By the way, iif you don’t like Hartford’s sprawl, then you ought to love the commuter rail proposal.
Steve – I didn’t realize all the State money was flowing to Fairfield County. I think you have it backwards. Our money goes to fund the rest of the state. Even still, I probably wouldn’t complain if we were building a school in Bristol or a prison in New Britain or a job training center in Hartford. But we are talking mass transit and the state’s most pressing transit needs sure aren’t upstate.
Steve Collins,
You work for a newspaper? Desperate are the times
You’re an absolute @ss. I could say it in nicer words, but you really need a good b*tchslap. Make that 40. Not because it would knock some sense into your self-centered thick brain, but to shut you up.
No where in the original post does it say let the rest of the states’ cities die.
Your childish, illogical defense mechanism kicked in, probably because you resent people who worked hard for what they got, thinking they all cheated or inherited it. But you still think the tax base taking trains to NYC or sitting in stop and go traffic for an extra hour every day should pay for your central CT folks too
poor to won a car should have us pay to work at the WalMart two towns away.

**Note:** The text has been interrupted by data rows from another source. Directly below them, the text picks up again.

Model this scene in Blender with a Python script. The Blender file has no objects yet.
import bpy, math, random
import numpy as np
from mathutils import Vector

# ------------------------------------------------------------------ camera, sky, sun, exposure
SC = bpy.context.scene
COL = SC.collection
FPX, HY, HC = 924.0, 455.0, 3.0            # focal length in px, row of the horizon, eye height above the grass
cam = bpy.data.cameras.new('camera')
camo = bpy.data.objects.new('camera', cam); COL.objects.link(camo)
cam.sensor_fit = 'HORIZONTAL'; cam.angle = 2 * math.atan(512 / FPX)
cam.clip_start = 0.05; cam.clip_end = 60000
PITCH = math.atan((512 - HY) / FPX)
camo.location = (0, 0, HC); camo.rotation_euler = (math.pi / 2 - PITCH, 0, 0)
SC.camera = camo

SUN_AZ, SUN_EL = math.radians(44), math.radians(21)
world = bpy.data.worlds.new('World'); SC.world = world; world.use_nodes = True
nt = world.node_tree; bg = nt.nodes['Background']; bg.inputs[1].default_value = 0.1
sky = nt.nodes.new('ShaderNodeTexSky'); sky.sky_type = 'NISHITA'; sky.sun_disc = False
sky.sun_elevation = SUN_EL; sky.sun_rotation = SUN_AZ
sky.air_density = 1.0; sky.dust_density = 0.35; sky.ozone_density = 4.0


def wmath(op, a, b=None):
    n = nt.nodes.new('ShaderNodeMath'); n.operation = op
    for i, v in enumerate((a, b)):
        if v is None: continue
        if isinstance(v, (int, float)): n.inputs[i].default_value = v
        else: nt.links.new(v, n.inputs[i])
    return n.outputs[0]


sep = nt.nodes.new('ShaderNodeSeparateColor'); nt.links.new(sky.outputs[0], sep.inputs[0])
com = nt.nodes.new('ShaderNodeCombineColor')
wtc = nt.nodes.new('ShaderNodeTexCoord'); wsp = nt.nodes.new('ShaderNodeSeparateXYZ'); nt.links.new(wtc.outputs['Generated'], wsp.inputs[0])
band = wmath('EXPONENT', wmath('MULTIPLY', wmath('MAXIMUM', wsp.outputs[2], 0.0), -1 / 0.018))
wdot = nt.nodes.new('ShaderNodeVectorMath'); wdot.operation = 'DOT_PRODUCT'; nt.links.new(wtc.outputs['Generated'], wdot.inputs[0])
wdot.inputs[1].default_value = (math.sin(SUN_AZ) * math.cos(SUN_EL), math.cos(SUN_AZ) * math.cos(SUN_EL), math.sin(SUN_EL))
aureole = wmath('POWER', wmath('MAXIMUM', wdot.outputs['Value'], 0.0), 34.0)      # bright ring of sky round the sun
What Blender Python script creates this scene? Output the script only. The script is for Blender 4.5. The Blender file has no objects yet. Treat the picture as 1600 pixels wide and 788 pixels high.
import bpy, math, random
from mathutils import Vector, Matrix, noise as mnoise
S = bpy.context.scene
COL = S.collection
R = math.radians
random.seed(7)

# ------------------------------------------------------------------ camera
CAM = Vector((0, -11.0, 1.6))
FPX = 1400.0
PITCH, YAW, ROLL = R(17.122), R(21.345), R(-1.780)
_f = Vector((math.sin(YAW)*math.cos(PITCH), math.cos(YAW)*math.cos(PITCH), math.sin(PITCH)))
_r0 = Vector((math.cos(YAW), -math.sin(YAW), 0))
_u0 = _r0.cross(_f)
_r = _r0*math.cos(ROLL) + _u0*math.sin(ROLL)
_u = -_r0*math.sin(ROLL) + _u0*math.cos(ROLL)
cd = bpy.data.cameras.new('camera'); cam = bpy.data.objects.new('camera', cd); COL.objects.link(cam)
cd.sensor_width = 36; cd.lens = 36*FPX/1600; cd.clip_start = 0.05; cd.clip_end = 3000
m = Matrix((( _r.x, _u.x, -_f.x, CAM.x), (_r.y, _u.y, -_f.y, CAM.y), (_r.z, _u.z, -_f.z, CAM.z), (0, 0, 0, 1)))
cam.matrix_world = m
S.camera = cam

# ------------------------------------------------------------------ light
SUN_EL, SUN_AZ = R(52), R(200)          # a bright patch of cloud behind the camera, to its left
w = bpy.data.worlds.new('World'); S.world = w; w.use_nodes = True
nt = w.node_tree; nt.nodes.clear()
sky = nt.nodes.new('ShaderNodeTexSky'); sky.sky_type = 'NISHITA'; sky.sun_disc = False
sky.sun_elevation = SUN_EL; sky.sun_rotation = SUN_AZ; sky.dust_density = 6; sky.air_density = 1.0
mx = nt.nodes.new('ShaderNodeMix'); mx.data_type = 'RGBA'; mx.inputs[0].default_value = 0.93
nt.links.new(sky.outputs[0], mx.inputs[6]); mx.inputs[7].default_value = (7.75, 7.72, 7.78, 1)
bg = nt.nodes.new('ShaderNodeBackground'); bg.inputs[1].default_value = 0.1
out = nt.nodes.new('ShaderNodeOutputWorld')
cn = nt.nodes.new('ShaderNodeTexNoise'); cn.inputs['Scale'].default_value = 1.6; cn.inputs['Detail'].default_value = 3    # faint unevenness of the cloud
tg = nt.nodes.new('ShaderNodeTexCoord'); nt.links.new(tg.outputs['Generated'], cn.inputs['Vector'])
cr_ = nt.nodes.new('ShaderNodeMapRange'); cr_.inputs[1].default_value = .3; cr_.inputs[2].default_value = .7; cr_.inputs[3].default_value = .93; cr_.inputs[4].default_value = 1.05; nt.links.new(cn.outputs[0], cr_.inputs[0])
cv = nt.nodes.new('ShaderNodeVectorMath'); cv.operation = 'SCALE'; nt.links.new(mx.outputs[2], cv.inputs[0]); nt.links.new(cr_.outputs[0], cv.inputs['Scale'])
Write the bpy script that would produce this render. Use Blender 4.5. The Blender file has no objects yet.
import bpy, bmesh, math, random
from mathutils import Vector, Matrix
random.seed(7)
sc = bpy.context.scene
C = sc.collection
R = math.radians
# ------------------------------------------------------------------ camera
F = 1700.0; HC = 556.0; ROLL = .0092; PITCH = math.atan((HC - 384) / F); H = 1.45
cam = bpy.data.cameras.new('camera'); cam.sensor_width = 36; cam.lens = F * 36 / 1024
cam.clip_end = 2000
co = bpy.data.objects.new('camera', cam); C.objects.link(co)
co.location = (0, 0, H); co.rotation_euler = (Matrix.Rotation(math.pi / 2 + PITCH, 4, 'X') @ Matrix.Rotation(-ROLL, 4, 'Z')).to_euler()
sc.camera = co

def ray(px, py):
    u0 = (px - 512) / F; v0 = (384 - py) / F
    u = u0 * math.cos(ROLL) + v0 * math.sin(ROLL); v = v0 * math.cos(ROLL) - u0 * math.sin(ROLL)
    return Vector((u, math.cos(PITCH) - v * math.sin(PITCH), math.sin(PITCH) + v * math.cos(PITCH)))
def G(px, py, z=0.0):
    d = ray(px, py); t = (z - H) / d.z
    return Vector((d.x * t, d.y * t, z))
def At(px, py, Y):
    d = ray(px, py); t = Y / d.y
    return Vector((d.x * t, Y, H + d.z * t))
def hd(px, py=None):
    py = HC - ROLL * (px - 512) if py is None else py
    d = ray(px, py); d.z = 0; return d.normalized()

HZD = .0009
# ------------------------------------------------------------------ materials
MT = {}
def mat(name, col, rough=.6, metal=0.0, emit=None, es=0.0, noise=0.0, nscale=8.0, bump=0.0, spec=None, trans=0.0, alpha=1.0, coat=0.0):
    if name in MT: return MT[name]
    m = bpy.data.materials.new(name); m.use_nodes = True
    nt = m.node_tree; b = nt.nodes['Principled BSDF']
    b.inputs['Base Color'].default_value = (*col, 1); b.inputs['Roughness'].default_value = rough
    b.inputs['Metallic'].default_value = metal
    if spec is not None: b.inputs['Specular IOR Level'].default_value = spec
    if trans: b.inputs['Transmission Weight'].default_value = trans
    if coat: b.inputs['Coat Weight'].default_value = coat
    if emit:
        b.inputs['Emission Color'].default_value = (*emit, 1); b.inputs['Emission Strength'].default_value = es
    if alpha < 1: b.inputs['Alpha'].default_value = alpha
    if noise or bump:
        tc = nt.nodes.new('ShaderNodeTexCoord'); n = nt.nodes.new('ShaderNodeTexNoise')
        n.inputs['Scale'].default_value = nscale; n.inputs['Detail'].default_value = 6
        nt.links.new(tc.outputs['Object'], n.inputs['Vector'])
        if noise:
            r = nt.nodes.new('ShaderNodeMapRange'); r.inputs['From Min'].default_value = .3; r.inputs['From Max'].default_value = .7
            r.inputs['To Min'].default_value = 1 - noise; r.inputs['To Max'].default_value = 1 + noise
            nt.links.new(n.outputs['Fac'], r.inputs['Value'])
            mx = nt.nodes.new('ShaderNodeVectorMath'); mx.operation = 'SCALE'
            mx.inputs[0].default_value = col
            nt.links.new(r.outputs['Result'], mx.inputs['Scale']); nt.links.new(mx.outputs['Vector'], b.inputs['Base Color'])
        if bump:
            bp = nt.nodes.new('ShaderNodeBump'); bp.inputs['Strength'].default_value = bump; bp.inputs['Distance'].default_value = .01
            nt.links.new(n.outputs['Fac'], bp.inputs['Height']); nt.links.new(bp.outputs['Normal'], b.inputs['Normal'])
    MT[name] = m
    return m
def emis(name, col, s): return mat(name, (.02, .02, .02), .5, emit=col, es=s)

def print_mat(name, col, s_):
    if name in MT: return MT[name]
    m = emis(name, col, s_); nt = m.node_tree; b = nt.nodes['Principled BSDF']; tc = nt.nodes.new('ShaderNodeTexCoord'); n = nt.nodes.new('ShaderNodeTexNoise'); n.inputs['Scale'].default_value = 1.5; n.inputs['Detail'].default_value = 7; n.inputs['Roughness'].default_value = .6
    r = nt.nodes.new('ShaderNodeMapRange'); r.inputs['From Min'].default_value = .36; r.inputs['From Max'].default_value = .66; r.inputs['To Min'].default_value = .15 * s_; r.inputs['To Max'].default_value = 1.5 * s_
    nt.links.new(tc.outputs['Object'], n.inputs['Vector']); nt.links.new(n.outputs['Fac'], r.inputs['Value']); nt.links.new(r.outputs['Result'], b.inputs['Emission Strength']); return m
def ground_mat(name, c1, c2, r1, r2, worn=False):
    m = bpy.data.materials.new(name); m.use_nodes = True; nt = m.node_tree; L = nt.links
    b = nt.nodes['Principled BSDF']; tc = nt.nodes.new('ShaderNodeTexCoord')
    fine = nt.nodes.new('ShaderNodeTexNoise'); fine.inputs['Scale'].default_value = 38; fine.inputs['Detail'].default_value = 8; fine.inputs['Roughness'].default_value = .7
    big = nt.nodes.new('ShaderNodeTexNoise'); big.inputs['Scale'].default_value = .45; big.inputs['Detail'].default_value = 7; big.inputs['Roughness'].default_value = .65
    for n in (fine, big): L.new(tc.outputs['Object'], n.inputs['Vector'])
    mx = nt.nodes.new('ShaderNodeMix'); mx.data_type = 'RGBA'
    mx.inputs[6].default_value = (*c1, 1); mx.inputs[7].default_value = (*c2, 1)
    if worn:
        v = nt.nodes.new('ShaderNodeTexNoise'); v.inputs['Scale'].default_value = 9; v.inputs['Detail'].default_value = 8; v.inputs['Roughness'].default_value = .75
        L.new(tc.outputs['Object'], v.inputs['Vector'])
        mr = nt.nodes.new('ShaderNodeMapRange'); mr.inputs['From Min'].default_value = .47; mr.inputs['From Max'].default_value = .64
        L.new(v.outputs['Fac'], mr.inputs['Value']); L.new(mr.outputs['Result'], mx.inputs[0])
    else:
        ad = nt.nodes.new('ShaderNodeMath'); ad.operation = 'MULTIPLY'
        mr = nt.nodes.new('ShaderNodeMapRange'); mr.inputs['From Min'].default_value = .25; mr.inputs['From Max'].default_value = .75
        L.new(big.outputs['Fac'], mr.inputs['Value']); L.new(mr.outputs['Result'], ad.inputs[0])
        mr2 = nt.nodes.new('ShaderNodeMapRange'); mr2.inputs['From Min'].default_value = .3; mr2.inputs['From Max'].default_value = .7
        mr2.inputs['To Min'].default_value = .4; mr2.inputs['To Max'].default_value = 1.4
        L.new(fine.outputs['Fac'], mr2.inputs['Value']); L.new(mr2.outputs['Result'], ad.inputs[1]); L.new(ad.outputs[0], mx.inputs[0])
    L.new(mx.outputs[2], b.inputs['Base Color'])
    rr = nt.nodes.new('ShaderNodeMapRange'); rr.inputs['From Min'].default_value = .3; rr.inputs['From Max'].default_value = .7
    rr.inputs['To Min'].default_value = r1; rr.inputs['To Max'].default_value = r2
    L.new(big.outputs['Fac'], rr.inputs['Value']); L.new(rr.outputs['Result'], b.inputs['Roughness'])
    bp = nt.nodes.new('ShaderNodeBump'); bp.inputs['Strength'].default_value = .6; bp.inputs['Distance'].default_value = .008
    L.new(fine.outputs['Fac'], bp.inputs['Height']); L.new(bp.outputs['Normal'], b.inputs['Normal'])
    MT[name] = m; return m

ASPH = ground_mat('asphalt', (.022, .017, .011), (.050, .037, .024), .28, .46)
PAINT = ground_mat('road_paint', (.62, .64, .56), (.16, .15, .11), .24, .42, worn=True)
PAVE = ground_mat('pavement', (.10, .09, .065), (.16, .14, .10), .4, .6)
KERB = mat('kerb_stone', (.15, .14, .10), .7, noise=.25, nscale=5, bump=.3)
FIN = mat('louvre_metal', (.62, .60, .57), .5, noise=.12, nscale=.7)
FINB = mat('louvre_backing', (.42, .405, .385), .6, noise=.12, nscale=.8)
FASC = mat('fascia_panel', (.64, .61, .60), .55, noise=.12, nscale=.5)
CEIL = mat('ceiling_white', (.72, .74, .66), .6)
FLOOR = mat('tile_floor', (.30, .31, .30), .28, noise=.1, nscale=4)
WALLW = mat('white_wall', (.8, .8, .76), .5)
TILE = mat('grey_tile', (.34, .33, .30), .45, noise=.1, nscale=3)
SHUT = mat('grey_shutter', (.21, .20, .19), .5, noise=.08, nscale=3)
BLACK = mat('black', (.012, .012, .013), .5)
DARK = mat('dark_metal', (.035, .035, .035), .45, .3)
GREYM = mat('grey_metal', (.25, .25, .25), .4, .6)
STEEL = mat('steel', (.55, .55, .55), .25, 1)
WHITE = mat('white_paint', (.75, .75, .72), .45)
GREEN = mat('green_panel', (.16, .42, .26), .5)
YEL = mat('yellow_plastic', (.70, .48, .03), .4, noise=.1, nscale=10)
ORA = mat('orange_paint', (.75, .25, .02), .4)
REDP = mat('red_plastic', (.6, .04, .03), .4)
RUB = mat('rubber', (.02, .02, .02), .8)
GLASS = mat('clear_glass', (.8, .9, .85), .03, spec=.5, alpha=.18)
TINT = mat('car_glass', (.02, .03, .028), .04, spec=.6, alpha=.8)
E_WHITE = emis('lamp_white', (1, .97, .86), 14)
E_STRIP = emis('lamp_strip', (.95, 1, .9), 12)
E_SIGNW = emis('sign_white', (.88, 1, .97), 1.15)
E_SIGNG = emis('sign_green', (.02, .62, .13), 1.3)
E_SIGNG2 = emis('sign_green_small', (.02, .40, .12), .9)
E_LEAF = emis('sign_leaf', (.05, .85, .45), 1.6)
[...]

Commuting on I-95 or 15 is a choke every business day. Mass transportation doesn’t work unless you’re lucky enough to get a job next to the railroad or are on a main-line in Stamford or Norwalk. Buses don’t connect the towns in between very well if at all, so that is not an option for a majority of commuters.
I hope you get laid off, as local newspapers are dying. Then 6 months after your unemployment runs out, you get an interview in Stamford, BUT YOU DON’T GET THE JOB BECAUSE YOU’RE OVER AN HOUR LATE FOR THE APPOINTMENT!
?
I’m not saying that Fairfield County’s transportation needs should be ignored. There’s no doubt in any sane person’s head that the logjam there is hurting the economy of all of New England, including Central Connecticut.
But it’s ridiculous to make it seem that dealing with the needs of other regions somehow means that Fairfield County commuters are getting shortchanged.
Besides, if they’re really frustrated with long commutes, they can move to Bristol.